The ATA program, working with experts in other agencies, is developing programs to help foreign officials to counter terrorist fund raising. In recent years, international terrorist organizations have relied less and less on state sponsors for their financing and other material support. However, many of these groups have founded charities and service organizations as fronts through which they seek contributions from people who believe they are for legitimate purposes. Some terrorist groups also operate legitimate businesses as front companies to raise money or facilitate transfers. A course designed to teach investigators how to trace, follow and link terrorist groups with their funds has been developed and was presented to a test country in July 2001. This pilot course was very well received and should become available for general offering.

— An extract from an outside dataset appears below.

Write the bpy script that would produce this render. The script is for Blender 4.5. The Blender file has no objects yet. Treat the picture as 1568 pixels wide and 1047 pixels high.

ATA training provides the participant country police and security forces with a cadre of trained officers, familiar with American values and thinking, on whom the RSO and other U.S. officials can rely in times of crisis. ATA training has also been widely credited with increasing the confidence, and in turn, the professionalism of students who have completed the training. In many countries, follow-up program reviews have determined that these officers have not only grown in skill and confidence, but also have advanced beyond their peers in promotion and stature due to the knowledge and training gained from their ATA training.

In addition to providing individual students with enhanced training, there are numerous examples where ATA training has directly thwarted or solved several major terrorist incidents or major crimes. For example, in one country, ATA-trained police, using the techniques they learned during Surveillance Detection training, arrested two terrorists with a bomb in their possession outside the home of a judge. In another, an ATA-trained Police Crisis Response Team was deployed to the presidential palace of a country during an attempted coup d'etat, thus thwarting an overthrow of the government. In still another, a graduate of the ATA course in Police Crisis Management was called upon to respond to a crisis situation at a nightclub that was firebombed with 13 people killed and numerous others injured. This officer attributes his ATA training in crisis management as key to his ability to handle the subsequent panic and confusion of the situation.